Po pierwsze, na obszar 0.9130-0.9200 składa się zgrupowanie zniesień Fibonacciego, gdzie najważniejszym poziomem jest równość fali A/1 oraz C/3, a następnie 38,2% ruchu całej piątki wzrostowej jak i 61,8% zniesienie wewnętrznego fali piątej. Dodatkowo wskaźnik RSI jest na poziomie niewidzianym od 2008 roku kiedy to rozpoczęła się poprzednia fala wzrostowa. Działanie tej strefy widać właśnie na niższych interwałach, w tym na wykresie w skali dziennej. Jednakże biorąc pod uwagę aspekty fundamentalne, należy rozważyć scenariusz spadkowy. W wypadku trwałego wyłamania obecnych poziomów, następne wsparcia znajdują się na poziomach 0.8700 oraz 0.8535.
Konfudować może natomiast zejście na niższą skalę czasową. Pomimo wielu sygnałów zapowiadających wzrosty, notowania mają problem z wybiciem poprzednich korekt co jest oznaką słabości kupujących i sygnałem kontynuacji trendu spadkowego. Taka sytuacja skłania do stworzenia dwóch scenariuszy możliwych wydarzeń.

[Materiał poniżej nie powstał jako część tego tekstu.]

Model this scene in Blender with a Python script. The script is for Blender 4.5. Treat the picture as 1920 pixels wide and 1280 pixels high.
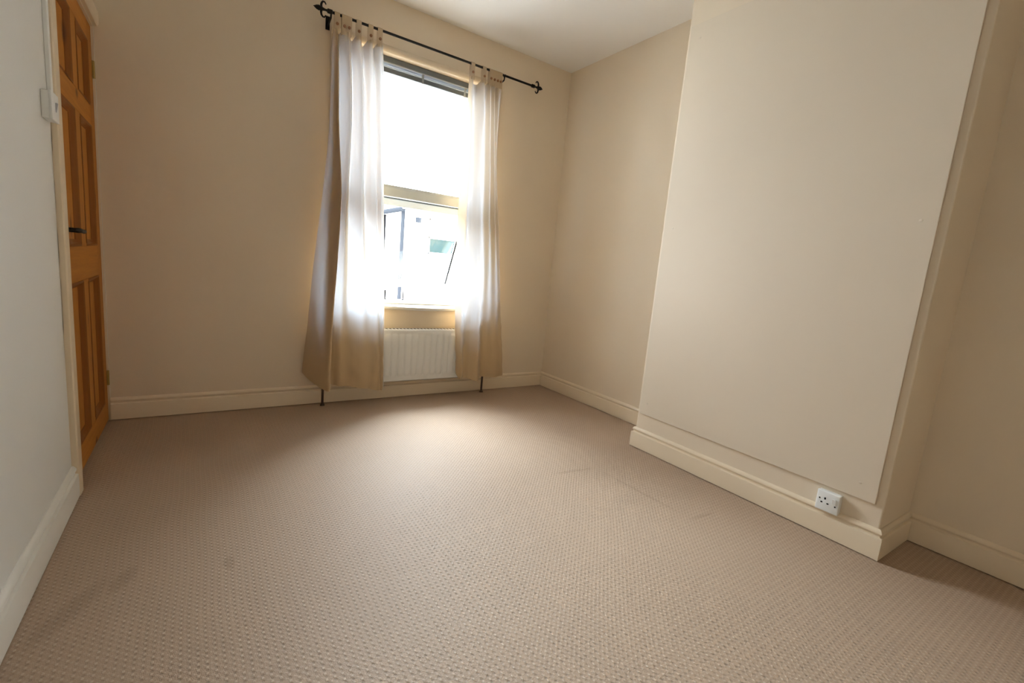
import bpy, bmesh, math, random
from mathutils import Vector, Matrix, noise

random.seed(7)
S = bpy.context.scene
for o in list(bpy.data.objects):
    bpy.data.objects.remove(o)

# ------------------------------------------------------------------ camera
YAW, PITCH, ROLL, FPX = math.radians(-34.382), math.radians(-8.837), math.radians(5.112), 867.4
cam_d = bpy.data.cameras.new('camera')
cam_d.sensor_fit = 'HORIZONTAL'
cam_d.sensor_width = 36.0
cam_d.lens = 36.0 * FPX / 1920.0
cam_d.clip_start = 0.02
cam = bpy.data.objects.new('camera', cam_d)
S.collection.objects.link(cam)
_f = Vector((-math.sin(YAW), math.cos(YAW), 0)); _r = Vector((math.cos(YAW), math.sin(YAW), 0)); _u = Vector((0, 0, 1))
f2 = _f * math.cos(PITCH) + _u * math.sin(PITCH); u2 = -_f * math.sin(PITCH) + _u * math.cos(PITCH)
r3 = _r * math.cos(ROLL) + u2 * math.sin(ROLL); u3 = -_r * math.sin(ROLL) + u2 * math.cos(ROLL)
cam.matrix_world = Matrix(((r3.x, u3.x, -f2.x, 0), (r3.y, u3.y, -f2.y, 0), (r3.z, u3.z, -f2.z, 1.0), (0, 0, 0, 1)))
S.camera = cam

# ------------------------------------------------------------------ daylight and exposure
SKY = 20.0
W = bpy.data.worlds.new('overcast_sky'); S.world = W; W.use_nodes = True
_bg = W.node_tree.nodes['Background']
_bg.inputs['Color'].default_value = (0.90, 0.935, 1.0, 1)
_bg.inputs['Strength'].default_value = SKY
# the sun behind thin cloud, spread over a wide bright area of sky
sl = bpy.data.lights.new('hazy_sun', 'SUN'); sl.energy = 24.0; sl.angle = math.radians(55); sl.color = (.80, .91, 1.0)
so = bpy.data.objects.new('hazy_sun', sl); S.collection.objects.link(so)
so.rotation_euler = Vector((-.20, -.80, -.73)).to_track_quat('-Z', 'Y').to_euler(); so.location = (3, 12, 14)
W.cycles.sampling_method = 'MANUAL'; W.cycles.sample_map_resolution = 64
# sky portal in the window opening: guides sampling, gives off no light of its own
pl = bpy.data.lights.new('window_portal', 'AREA'); pl.shape = 'RECTANGLE'; pl.size = 1.12; pl.size_y = 1.64
pl.cycles.is_portal = True
po = bpy.data.objects.new('window_portal', pl); S.collection.objects.link(po)
po.location = (1.28, 3.42, 1.48); po.rotation_euler = (math.radians(-90), 0, 0)
S.view_settings.view_transform = 'Standard'; S.view_settings.look = 'None'
S.view_settings.gamma = 1.0; S.view_settings.use_curve_mapping = False
S.view_settings.exposure = 0.46
S.cycles.use_denoising = True
S.cycles.max_bounces = 7; S.cycles.diffuse_bounces = 6; S.cycles.transparent_max_bounces = 6
S.cycles.use_light_tree = False
S.cycles.use_adaptive_sampling = True; S.cycles.adaptive_threshold = .06
S.cycles.transmission_bounces = 8; S.cycles.sample_clamp_indirect = 0

# ------------------------------------------------------------------ helpers
C = S.collection
def link(name, me, mat=None, parent=None, smooth=False):
    o = bpy.data.objects.new(name, me); C.objects.link(o)
    if mat is not None and not me.materials: me.materials.append(mat)
    if parent is not None:
        o.parent = parent
        o.matrix_parent_inverse = Matrix.Translation(-parent.location) if parent.location.length else Matrix()
    if smooth:
        for p in me.polygons: p.use_smooth = True
    return o
def obj(name, bm, mat, parent=None, smooth=False, sharp=None):
    bmesh.ops.recalc_face_normals(bm, faces=bm.faces)
    me = bpy.data.meshes.new(name); bm.to_mesh(me); bm.free()
    o = link(name, me, mat, parent, smooth)
    if sharp is not None:
        for p in me.polygons: p.use_smooth = True
        me.set_sharp_from_angle(angle=math.radians(sharp))
    return o
def thing(name, label, cat, loc=(0, 0, 0), group=None):
    o = bpy.data.objects.new(name, None); o.empty_display_size = 0.05; C.objects.link(o); o.location = loc
    return tag(o, label, cat, group)
def tag(o, label=None, cat=None, group=None, kind=None):
    if label: o['label'] = label
    if cat: o['category'] = cat
    if group: o['group'] = group
    if kind: o['kind'] = kind
    return o
def struct(o, label=None):
    return tag(o, label=label, kind='structure')
def box(bm, x0, x1, y0, y1, z0, z1, bevel=0.0, seg=2):
    r = bmesh.ops.create_cube(bm, size=1.0)
    vs = r['verts']
    for v in vs:
        v.co = Vector((x0 + (v.co.x + .5) * (x1 - x0), y0 + (v.co.y + .5) * (y1 - y0), z0 + (v.co.z + .5) * (z1 - z0)))
    if bevel:
        es = list({e for v in vs for e in v.link_edges})
        bmesh.ops.bevel(bm, geom=es, offset=bevel, segments=seg, affect='EDGES', profile=.5)
    return bm
def nbox(*a, **k):
    return box(bmesh.new(), *a, **k)
def tube(bm, pts, rad, n=12, cap=True):
    pts = [Vector(p) for p in pts]
    rads = rad if isinstance(rad, (list, tuple)) else [rad] * len(pts)
    rings = []; prev = None
    for i, p in enumerate(pts):
        t = (pts[min(i + 1, len(pts) - 1)] - pts[max(i - 1, 0)]).normalized()
        if prev is None:
            a = t.orthogonal().normalized()
        else:
            a = (prev - t * prev.dot(t)).normalized()
        prev = a; b = t.cross(a)
        rings.append([bm.verts.new(p + (a * math.cos(2 * math.pi * k / n) + b * math.sin(2 * math.pi * k / n)) * rads[i]) for k in range(n)])
    for i in range(len(rings) - 1):
        for k in range(n):
            bm.faces.new((rings[i][k], rings[i][(k + 1) % n], rings[i + 1][(k + 1) % n], rings[i + 1][k]))
    if cap:
        bm.faces.new(rings[0][::-1]); bm.faces.new(rings[-1])
    return bm
def prism(bm, poly, axis, a0, a1):
    """extrude a 2D polygon along axis ('x': poly=(y,z); 'y': (x,z); 'z': (x,y))"""
    def P(u, v, w):
        return {'x': (w, u, v), 'y': (u, w, v), 'z': (u, v, w)}[axis]
    A = [bm.verts.new(P(u, v, a0)) for u, v in poly]; B = [bm.verts.new(P(u, v, a1)) for u, v in poly]
    n = len(poly)
    for i in range(n):
        bm.faces.new((A[i], A[(i + 1) % n], B[(i + 1) % n], B[i]))
    bm.faces.new(A[::-1]); bm.faces.new(B)
    return bm

# ------------------------------------------------------------------ materials
def new_mat(name):
    m = bpy.data.materials.new(name); m.use_nodes = True
    nt = m.node_tree; b = nt.nodes['Principled BSDF']
    return m, nt, b
def nd(nt, t, **k):
    n = nt.nodes.new(t)
    for a, v in k.items():
        if a in n.inputs.keys(): n.inputs[a].default_value = v
        else: setattr(n, a, v)
    return n
def coords(nt, scale=(1, 1, 1), rot=(0, 0, 0)):
    g = nd(nt, 'ShaderNodeNewGeometry'); m = nd(nt, 'ShaderNodeMapping')
    m.inputs['Scale'].default_value = scale; m.inputs['Rotation'].default_value = rot
    nt.links.new(g.outputs['Position'], m.inputs['Vector']); return m.outputs['Vector']
def math_(nt, op, a, b=None, c=None):
    n = nd(nt, 'ShaderNodeMath', operation=op)
    for i, v in enumerate((a, b, c)):
        if v is None: continue
        if isinstance(v, (int, float)): n.inputs[i].default_value = v
        else: nt.links.new(v, n.inputs[i])
    return n.outputs[0]
def mixc(nt, fac, a, b, blend='MIX'):
    n = nd(nt, 'ShaderNodeMix', data_type='RGBA', blend_type=blend)
    for s, v in ((n.inputs[0], fac), (n.inputs[6], a), (n.inputs[7], b)):
        if isinstance(v, (int, float)): s.default_value = v
        elif isinstance(v, tuple): s.default_value = v if len(v) == 4 else (*v, 1)
        else: nt.links.new(v, s)
    return n.outputs[2]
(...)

Aby notowania weszły w fazę wzrostową, potrzebne jest wybicie ostatniej korekty połączonej ze strefą oporu czyli poziomów 0,9300-0,9340. Skala wzrostów, biorąc pod uwagę otoczenie makroekonomiczne, nie powinna być duża i jej zasięg prognozuję na maksymalnie 38,2% zniesienia całej fali spadkowej ze skali tygodniowej, wypadającego na poziomie 0,9793. Następnie powinien wystąpić powrót do spadków, doprowadzając notowania ponownie do obecnych dołków, a w konsekwencji do poziomów wyznaczonych przy okazji powyższej analizy. Zanegowaniem scenariusza wzrostowego będzie pokonanie teraźniejszych dołków co również uaktywni przytoczone poziomy jako cel dla notowań AUD/USD.